What is DevOps?
First, let’s just say there is no definitive answer. Yet. There are lots of opinions about what is covered under DevOps and what’s not. Is it a culture? Is it a job title? Is it a way of organizing? Or just a way of thinking? We think it’s a still-evolving movement so let’s not get stuck on limiting it too much right now. Instead, we can talk about some of the common themes, tools and ideas.
Born of the need to improve IT service delivery agility, the DevOps movement emphasizes communication, collaboration and integration between software developers and IT operations. Rather than seeing these two groups as silos who pass things along but don’t really work together, DevOps recognizes the interdependence of software development and IT operations and helps an organization produce software and IT services more rapidly, with frequent iterations.
The Perfect Storm of 2009
A perfect storm of converging adjacent methodology including Agile, Operations Management (Systems Thinking & Dynamics), Theory of Constraints, LEAN and IT Service management came together in 2009 through a smattering of conferences, talks and Twitter (#devops) debates worldwide that eventually became the philosophy behind DevOps.
The Perfect Storm
Agile software development paved the way, steering away from the waterfall method of software development toward a continuous development cycle. But it didn’t include the operations side so while development could be continuous, deployment was still waterfall-oriented.

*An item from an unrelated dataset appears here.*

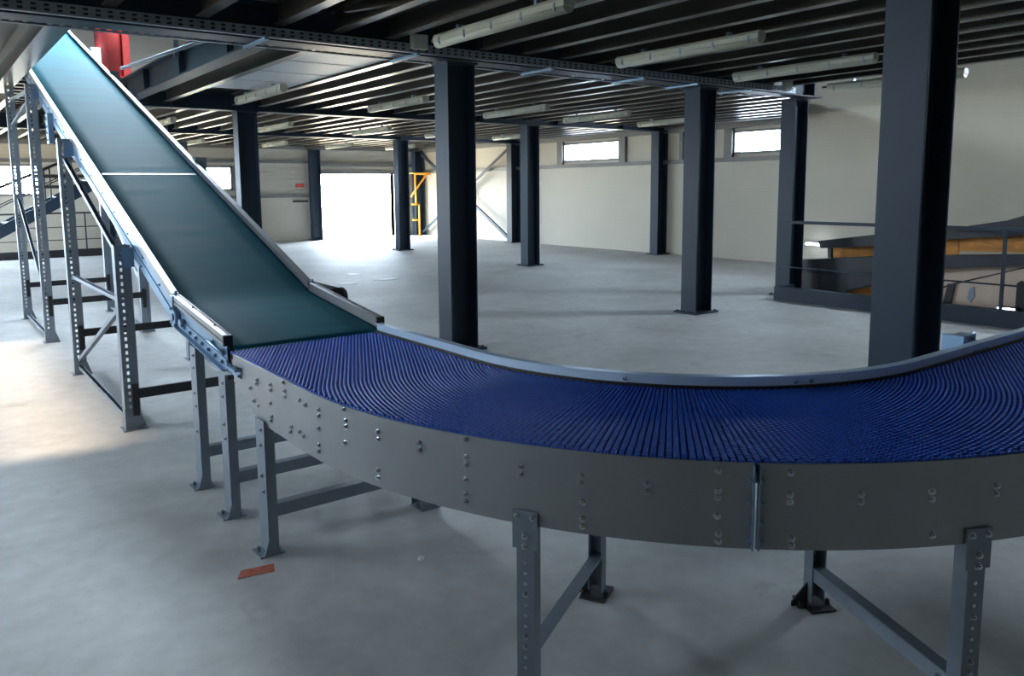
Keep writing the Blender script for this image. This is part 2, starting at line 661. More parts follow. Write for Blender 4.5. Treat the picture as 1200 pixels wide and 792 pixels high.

In a DevOps environment, cross functionality, shared responsibilities and trust are promoted. DevOps essentially extends the continuous development goals of the Agile movement to continuous integration and release. In order to accommodate continuous releases, DevOps encourages automation of the change, configuration and release processes.
Modern Applications in the Cloud and Out
DevOps found initial traction within many large public cloud service providers. With modern applications running in the cloud, much of what used to be considered infrastructure is now part of the code. Classic big WebOps shops like Google, Amazon, Twitter and Etsy are known to do deployments multiple times a day. In order to deploy that often, you have to know you’re not going to break what’s already working. DevOps helps ensure frequent deploys with a low failure rate.
Companies of all sizes are beginning to implement DevOps practices, with a 2012 survey by Puppet Labs and IT Revolution Press showing that 63% of over 4,000 respondents are implementing DevOps practices. And many shops, particularly lean startups, have been “doing DevOps” without calling it DevOps for quite a while.
DevOps Tools
The Agile Manifesto emphasizes individuals and interactions over processes and tools, but DevOps, while emphasizing collaboration and integration also looks to automation tools that can leverage an increasingly programmable and dynamic infrastructure from a lifecycle perspective. Version control and automating code deployments are two of the most impactful common tools but there are many more, including configuration management, ticketing systems, monitoring and provisioning.
Why do DevOps
The benefits of a DevOps approach are many, including:
- Improved deploy frequency which can lead to faster time to market
- Lower failure rate
- Shortened lead time
- Faster mean time to recovery
DevOps is not a set of rules, or templated workflow that everyone can adopt to achieve “DevOps”. DevOps is an ethos, that bridges Dev and Ops. This grey area varies between organisations, and the products/services being worked on.
The biggest part of DevOps, is discovering what each organisations DevOps requirements are, and then implementing a strategy that will set out to achieve the objectives set out.